Lorsque Kant parle du « je pense » qui accompagne toutes nos représentations, il parle de la pensée présente à elle-même, et non de la pensée objectivée et représentée dans le contenu d’une pensée d’ordre supérieur. Mais qu’en est-il du Cogito cartésien ? On montre que, dans le Cogito, il y a deux « je pense » simultanément. Il y a le contenu de pensée « je pense », celui qui est nécessairement vrai « chaque fois que je l’énonce ou que je le conçois », et dont le sujet ne parvient pas à douter.
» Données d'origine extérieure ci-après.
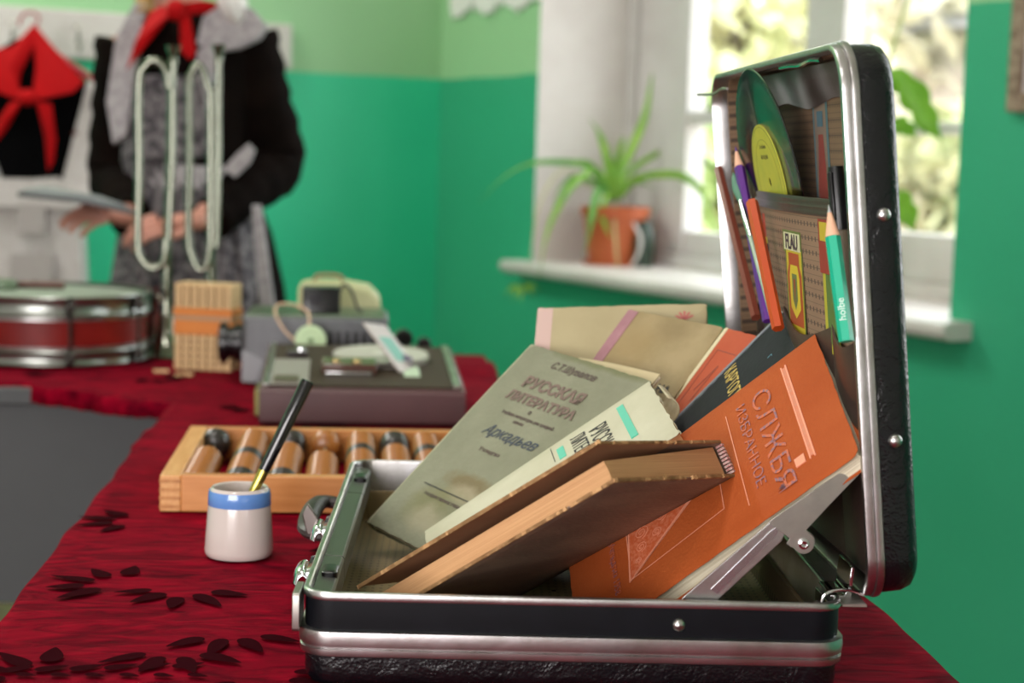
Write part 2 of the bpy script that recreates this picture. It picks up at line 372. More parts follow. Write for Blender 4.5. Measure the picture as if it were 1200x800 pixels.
# --- white paper garland high on the back wall near the corner
mb = MB(); c0 = WF.inverted() @ atplane(528, 0, Pw-oW*.01, oW); c1 = WF.inverted() @ atplane(632, 0, Pw-oW*.01, oW)
pts = []
N = 26
for k in range(N+1):
    x = c0.x+(c1.x-c0.x)*k/N; d = .022 + .028*abs(sin(k*1.35))+.012*sin(k*.7)
    pts.append((x, c0.z-d+.0))
outl = pts+[(c1.x, c0.z+.12), (c0.x, c0.z+.12)]
mb.loft([[(x, -.012, z) for x, z in outl], [(x, -.006, z) for x, z in outl]])
o = mb.build('paper_garland', mat('white_paper', '#EDEBE8', .8), smooth=False); o.matrix_world = WF; tag(o, 'white cut paper garland high on the wall left of the window', 'garland')
# --- picture frame on the right wall
pa = WF.inverted() @ atplane(1179, 132, Pw-oW*.02, oW)
t = thing('picture_frame', 'old brown frame hanging right of the window', 'picture frame', WF @ T((pa.x, 0, pa.z)))
mFr = mat('chipped_brown_frame', '#7B6655', .6, c2='#A08C78', nscale=45, namt=1, bump=.6, bscale=80)
FW, FH = .42, .55
for (a0, b0, a1, b1) in ((0, 0, .035, FH), (FW-.035, 0, FW, FH), (.035, 0, FW-.035, .035), (.035, FH-.035, FW-.035, FH)):
    MB().box(a0, -.025, b0, a1, 0, b1).build('frame_rail', mFr, t, bevel=.006)
for (a0, b0, a1, b1) in ((.035, .035, .042, FH-.035), (FW-.042, .035, FW-.035, FH-.035), (.042, .035, FW-.042, .042), (.042, FH-.042, FW-.042, FH-.035)):
    MB().box(a0, -.018, b0, a1, -.002, b1).build('inner_lip', mat('pale_lip', '#C9C4C6', .5), t)
MB().box(.042, -.01, .042, FW-.042, -.004, FH-.042).build('picture', mat('grey_picture', '#8E8388', .5, c2='#9F9598', nscale=5), t, smooth=False)

# ================================================================ tables and cloth
TA = radians(5.0)
TF = Matrix.Rotation(TA, 4, 'Z')     # table frame, x right, y deep
A0, A1, AY0, AY1 = -.243, .399, .45, 2.22
B0, B1, BY0, BY1 = -1.35, .193, 2.34, 2.80
mDesk = mat('dark_grey_desk', '#3B3D3F', .55, c2='#434547', nscale=3)
mLeg = mat('grey_steel_leg', '#55585A', .4, .6)
def desk(x0, y0, x1, y1, label, panel, z0=0):
    t = thing('desk', label, 'desk', TF)
    MB().box(x0+.012, y0+.012, -.03, x1-.012, y1-.012, -.006).build('tabletop', mDesk, t, bevel=.003, smooth=False)
    for lx in (x0+.05, x1-.08):
        for ly in (y0+.05, y1-.08): MB().box(lx, ly, TZ, lx+.03, ly+.03, -.03).build('leg', mLeg, t, smooth=False)
    if panel: MB().box(*panel).build('modesty_panel', mDesk, t, smooth=False)
desk(A0, AY0, A1, AY1, 'long desk under the velvet cloth carrying the suitcase', None)
desk(B0, BY0, B1, BY1, 'dark grey desk under the cloth carrying the drum', (B0+.05, BY0+.03, -.31, A0+.1, BY0+.05, -.03))
# velvet cloth
def cloth_mat():
    m = mat('red_velvet', '#5E0210', .85, sheen=0, spec=.03); nt = m.node_tree; b = nt.nodes['Principled BSDF']
    b.inputs['Sheen Tint'].default_value = (1, .25, .3, 1); b.inputs['Sheen Roughness'].default_value = .4
    tc = nd(nt, 'ShaderNodeTexCoord'); mp = nd(nt, 'ShaderNodeMapping'); mp.inputs['Scale'].default_value = (5, 13, 8); nt.links.new(tc.outputs['Object'], mp.inputs[0])
    n = nd(nt, 'ShaderNodeTexNoise'); n.inputs['Scale'].default_value = 4; n.inputs['Detail'].default_value = 6; n.inputs['Distortion'].default_value = 1.5; nt.links.new(mp.outputs[0], n.inputs['Vector'])
    r = nd(nt, 'ShaderNodeValToRGB'); r.color_ramp.elements[0].position = .3; r.color_ramp.elements[1].position = .75
    r.color_ramp.elements[0].color = (*lin('#480010'), 1); r.color_ramp.elements[1].color = (*lin('#8E0420'), 1)
    nt.links.new(n.outputs[0], r.inputs[0]); nt.links.new(r.outputs[0], b.inputs['Base Color'])
    bp = nd(nt, 'ShaderNodeBump'); bp.inputs['Strength'].default_value = .6; bp.inputs['Distance'].default_value = .003
    nt.links.new(n.outputs[0], bp.inputs['Height']); nt.links.new(bp.outputs[0], b.inputs['Normal'])
    return m
mCloth = cloth_mat()
S = .012
def inA(x, y): return A0 <= x <= A1 and AY0 <= y <= AY1
def inB(x, y):
    lim = BY0
    if x < A0: lim = BY0+.03-max(0, (x-(A0-.22))/.22)*.16 if x > A0-.22 else BY0+.03
    return B0 <= x <= B1 and lim <= y <= BY1
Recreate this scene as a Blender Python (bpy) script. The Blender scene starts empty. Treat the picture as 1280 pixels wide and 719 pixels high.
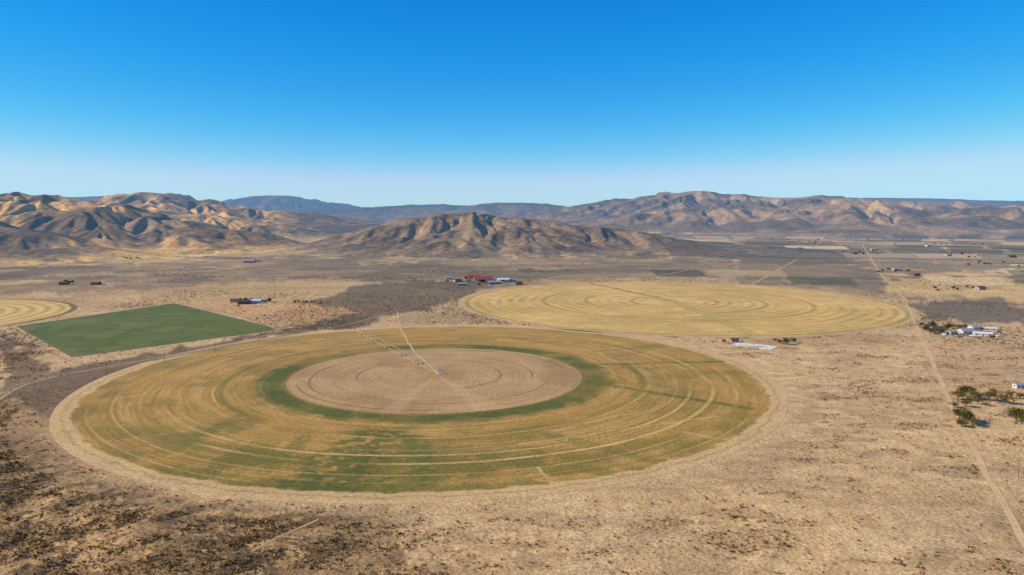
import bpy, math, random
import numpy as np
from mathutils import Vector
random.seed(7); rng=np.random.default_rng(7)
HC=120.0; F=920.0; P=math.radians(5.74); CP,SP=math.cos(P),math.sin(P)
# ---------- survey helpers: measured bearings -> world ground coordinates
def G(px,py):
    u=(px-640)/F; v=(359.5-py)/F
    dy=CP+v*SP; dz=-SP+v*CP
    t=HC/(-dz); return (u*t,dy*t)
def R3(px,py,D):
    u=(px-640)/F; v=(359.5-py)/F
    dy=CP+v*SP; dz=-SP+v*CP
    t=D/dy; return (u*t,D,max(HC+dz*t,0))
def lin(c):
    c=np.array(c,float)/255.; return np.where(c<=.04045,c/12.92,((c+.055)/1.055)**2.4)
ILL=np.array([.84,.91,1.08])
def alb(*c): return lin(c)/ILL
# ---------- noise
def hsh(ix,iy,s):
    n=(ix.astype(np.int64)*374761393+iy.astype(np.int64)*668265263+s*974634777)&0xFFFFFFFF
    n=((n^(n>>13))*1274126177)&0xFFFFFFFF
    n=((n^(n>>16))*2246822519)&0xFFFFFFFF
    return ((n^(n>>15))&0xFFFFFF)/float(0xFFFFFF)
def vn(x,y,s=0):
    xi=np.floor(x);yi=np.floor(y);fx=x-xi;fy=y-yi
    fx=fx*fx*fx*(fx*(fx*6-15)+10);fy=fy*fy*fy*(fy*(fy*6-15)+10)
    a=hsh(xi,yi,s);b=hsh(xi+1,yi,s);c=hsh(xi,yi+1,s);d=hsh(xi+1,yi+1,s)
    return (a+(b-a)*fx)*(1-fy)+(c+(d-c)*fx)*fy
def fbm(x,y,o=4,s=0):
    r=0;a=.5;t=0
    for i in range(o):
        r=r+a*vn(x,y,s+i*17);t+=a;a*=.5;x,y=(x*1.6-y*1.2+3.1),(x*1.2+y*1.6+7.7)
    return r/t
def ss(a,b,x):
    t=np.clip((x-a)/(b-a),0,1);return t*t*(3-2*t)
def mixc(c,col,m):
    return c+(np.asarray(col)-c)*np.asarray(m)[...,None]
def seg_d(x,y,a,b):
    dx,dy=b[0]-a[0],b[1]-a[1];L=dx*dx+dy*dy+1e-9
    t=np.clip(((x-a[0])*dx+(y-a[1])*dy)/L,0,1)
    return np.hypot(x-a[0]-t*dx,y-a[1]-t*dy),t
def inpoly(x,y,poly):
    r=np.zeros(x.shape,bool);n=len(poly)
    for i in range(n):
        x1,y1=poly[i];x2,y2=poly[(i+1)%n]
        if y1==y2: continue
        c=((y1>y)!=(y2>y))&(x<(x2-x1)*(y-y1)/(y2-y1)+x1)
        r^=c
    return r
# ---------- mesh
def mesh_np(name,V,Fc,col=None,mat=None,smooth=True):
    me=bpy.data.meshes.new(name);n=len(V);k=Fc.shape[1];m=len(Fc)
    me.vertices.add(n);me.vertices.foreach_set("co",np.ascontiguousarray(V,dtype=np.float32).ravel())
    me.loops.add(m*k);me.loops.foreach_set("vertex_index",np.ascontiguousarray(Fc,dtype=np.int32).ravel())
    me.polygons.add(m);me.polygons.foreach_set("loop_start",np.arange(0,m*k,k,dtype=np.int32))
    me.update(calc_edges=True)
    if smooth: me.polygons.foreach_set("use_smooth",np.ones(m,bool))
    if col is not None:
        at=me.color_attributes.new("Col","FLOAT_COLOR","POINT")
        c=np.ones((n,4),np.float32);c[:,:3]=np.clip(col,0.004,.9);at.data.foreach_set("color",c.ravel())
    if mat: me.materials.append(mat)
    ob=bpy.data.objects.new(name,me);bpy.context.scene.collection.objects.link(ob);return ob
# ---------- materials
def add_haze(nt,shader,out):  # painted aerial haze: blue emission mixed into the surface, rising with distance
    N=nt.nodes;L=nt.links
    geo=N.new('ShaderNodeNewGeometry');ln=N.new('ShaderNodeVectorMath');ln.operation='LENGTH';L.new(geo.outputs['Position'],ln.inputs[0])
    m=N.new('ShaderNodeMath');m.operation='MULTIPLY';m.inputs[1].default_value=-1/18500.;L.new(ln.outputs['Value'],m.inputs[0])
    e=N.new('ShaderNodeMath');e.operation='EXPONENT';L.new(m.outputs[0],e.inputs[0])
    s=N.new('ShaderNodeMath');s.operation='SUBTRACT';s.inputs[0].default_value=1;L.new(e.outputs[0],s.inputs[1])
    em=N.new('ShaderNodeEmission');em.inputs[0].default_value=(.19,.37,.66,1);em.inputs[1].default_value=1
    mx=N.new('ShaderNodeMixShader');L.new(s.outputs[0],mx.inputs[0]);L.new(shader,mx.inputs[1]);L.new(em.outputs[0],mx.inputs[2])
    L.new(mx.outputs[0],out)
def attr_mat(name,scales=((.02,.35),(.45,.5)),bump=.6,bscale=.5,haze=True,bdist=.6):
    m=bpy.data.materials.new(name);m.use_nodes=True;nt=m.node_tree;N=nt.nodes;L=nt.links
    b=N['Principled BSDF'];b.inputs['Roughness'].default_value=.95;b.inputs['Specular IOR Level'].default_value=.1
    a=N.new('ShaderNodeAttribute');a.attribute_name='Col';geo=N.new('ShaderNodeNewGeometry')
    cur=a.outputs['Color']
    for sc,am in scales:
        n=N.new('ShaderNodeTexNoise');n.inputs['Scale'].default_value=sc;n.inputs['Detail'].default_value=5;n.inputs['Roughness'].default_value=.65
        L.new(geo.outputs['Position'],n.inputs['Vector'])
        mr=N.new('ShaderNodeMapRange');mr.inputs['From Min'].default_value=.25;mr.inputs['From Max'].default_value=.75
        mr.inputs['To Min'].default_value=1-am;mr.inputs['To Max'].default_value=1+am;L.new(n.outputs[0],mr.inputs[0])
        v=N.new('ShaderNodeVectorMath');v.operation='SCALE';L.new(cur,v.inputs[0]);L.new(mr.outputs[0],v.inputs['Scale']);cur=v.outputs[0]
    L.new(cur,b.inputs['Base Color'])
    if bump>0:
        n=N.new('ShaderNodeTexNoise');n.inputs['Scale'].default_value=bscale;n.inputs['Detail'].default_value=5;n.inputs['Roughness'].default_value=.6
        L.new(geo.outputs['Position'],n.inputs['Vector'])
        bp=N.new('ShaderNodeBump');bp.inputs['Strength'].default_value=bump;bp.inputs['Distance'].default_value=bdist
        L.new(n.outputs[0],bp.inputs['Height']);L.new(bp.outputs[0],b.inputs['Normal'])
    if haze:
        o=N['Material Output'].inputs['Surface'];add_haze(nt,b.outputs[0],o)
    try: m.cycles.emission_sampling='NONE'
    except Exception as ex: print('es',ex)
    return m
def mat(name,c,rough=.8,var=.2,scale=.6,metal=0):
    m=bpy.data.materials.new(name);m.use_nodes=True;nt=m.node_tree;N=nt.nodes;L=nt.links
    b=N['Principled BSDF'];b.inputs['Roughness'].default_value=rough;b.inputs['Metallic'].default_value=metal
    n=N.new('ShaderNodeTexNoise');n.inputs['Scale'].default_value=scale;n.inputs['Detail'].default_value=5
    tc=N.new('ShaderNodeTexCoord');L.new(tc.outputs['Object'],n.inputs['Vector'])
    r=N.new('ShaderNodeMix');r.data_type='RGBA'
    r.inputs[6].default_value=(*[x*(1-var) for x in c],1);r.inputs[7].default_value=(*[min(x*(1+var),1) for x in c],1)
    L.new(n.outputs[0],r.inputs[0]);L.new(r.outputs[2],b.inputs['Base Color']);return m
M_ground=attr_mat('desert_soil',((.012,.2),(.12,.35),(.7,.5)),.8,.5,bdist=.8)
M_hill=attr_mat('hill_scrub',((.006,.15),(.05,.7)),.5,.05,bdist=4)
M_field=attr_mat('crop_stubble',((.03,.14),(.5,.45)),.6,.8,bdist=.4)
M_shrub=attr_mat('sagebrush_leaves',((.3,.2),),0,haze=False)
M_road=attr_mat('dirt_track',((.05,.15),(.8,.25)),.3,1,bdist=.2)

C1=(-55.9,541.0);RC1=236.0
C2=(222.0,1003.0);RC2=288.0
C3=(-725.0,843.0);RC3=187.0
greenpoly=[G(20,409),G(75,396),G(218,379),G(352,412),G(90,447)]
# ---------- terrain grid
ridges=[
 ([(-160,246,3100),(-60,243,3050),(15,246,3000),(60,249,3000),(100,259,2900),(125,284,2700)],860),
 ([(50,306,2500),(85,284,2550),(125,262,2650),(160,257,2750),(205,272,2700),(250,287,2600),(330,305,2500)],450),
 ([(-90,262,2350),(-20,274,2250),(30,290,2150),(62,308,2050)],340),
 ([(150,264,2700),(120,300,2250)],240),
 ([(205,278,2650),(240,305,2300)],210),([(60,250,3000),(30,285,2500)],260),([(15,246,3000),(-30,270,2500)],260),
 ([(90,262,5200),(145,249,5100),(185,242,5000),(215,249,5000),(250,256,4900),(300,262,4800),(350,266,4700),(395,277,4500),(425,288,4300)],1150),
 ([(215,268,3700),(270,270,3700),(330,278,3700),(380,288,3800)],480),
 ([(185,250,4900),(200,270,3600)],420),([(250,258,4900),(290,275,3900)],380),([(320,264,4750),(360,282,3900)],380),
 ([(40,258,12000),(90,247,12000),(140,246,12000),(200,255,12000),(250,264,12000)],2600),
 ([(245,266,14500),(285,256,14500),(318,248,14500),(335,245,14500),(352,245,14500),(378,250,14500),(410,257,14500),(450,263,14500)],2600),
 ([(400,266,11000),(470,260,10500),(540,256,10500),(590,258,10500),(640,254,10000),(700,259,10000),(760,260,9500)],2400),
 ([(430,320,2500),(480,302,2480),(515,287,2500),(545,274,2530),(575,268,2560),(605,268,2560),(630,271,2540),(662,275,2520),(700,284,2500),(745,286,2500),(800,296,2450),(850,304,2400),(900,317,2350)],560),
 ([(590,270,2540),(562,298,2180),(545,322,1950)],250),
 ([(640,275,2500),(655,303,2150)],230),
 ([(700,286,2480),(730,311,2100)],210),
 ([(545,276,2500),(495,308,2150)],210),
 ([(770,293,2460),(820,312,2150)],200),([(610,270,2540),(607,300,2200)],190),([(680,280,2500),(690,305,2200)],180),([(730,288,2490),(775,312,2200)],180),
 ([(670,270,7600),(735,261,7200),(790,253,7000),(830,245,7000),(868,240,6900),(900,244,6800),(935,247,6800),(975,248,6800),(1020,246,6600),(1070,249,6500),(1130,253,6400),(1190,256,6300),(1250,260,6200),(1330,266,6200)],1750),
 ([(770,288,5400),(815,272,5300),(850,262,5200),(890,258,5200),(940,261,5100),(990,266,4900),(1040,257,5000),(1085,256,5000),(1130,263,4800),(1180,269,4700),(1230,262,4800),(1290,257,4800),(1360,257,4800)],1020),
 ([(865,248,6700),(820,270,5600)],580),([(1020,252,6400),(960,275,4500)],500),([(1085,260,4900),(1070,285,4100)],400),([(1240,265,4700),(1200,285,4000)],400),([(935,250,6700),(900,266,5400)],500),([(1190,258,6200),(1150,275,5200)],500),
 ([(990,254,13500),(1060,248,13500),(1140,248,13500),(1220,251,13500),(1330,253,13500)],3000),
]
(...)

Et il y a l’acte de penser et la conscience de cet acte, le « je pense » implicite de la réflexion virtuelle. C’est ce « je pense » là qui entre en conflit avec le contenu de pensée potentiel « je ne pense pas » (ou « je n’existe pas ») et rend ce contenu de pensée impensable sans contradiction pragmatique. La conscience qu’a Descartes de penser quand il essaie (sans succès) de douter de cet état de choses est ce qui rend le contenu de pensée « je pense » indubitable ; mais si cette conscience relève de la réflexion virtuelle, le contenu de pensée « je pense » qu’elle rend indubitable relève, lui, de la réflexion expresse. 

Le cogito consiste à réfléchir l’acte de penser dans le contenu de la pensée elle-même : la pensée alors s’auto-représente. Cela n’est possible que si la réflexivité qui caractérise la conscience (où c’est la pensée elle-même qui « avertit l’âme de sa présence ») est préservée lors de son explicitation dans la réflexion expresse opérée par le cogito. Il faut donc maintenir l’identité de la pensée réfléchissante et de la pensée réfléchie dans le cogito. La dualité pensée réfléchissante/pensée réfléchie doit être comprise comme une dualité de rôles qui va de pair avec la relation de représentation, plutôt que comme une nécessaire dualité au niveau des occupants des rôles, dualité qui empêcherait la même pensée de jouer les deux rôles simultanément.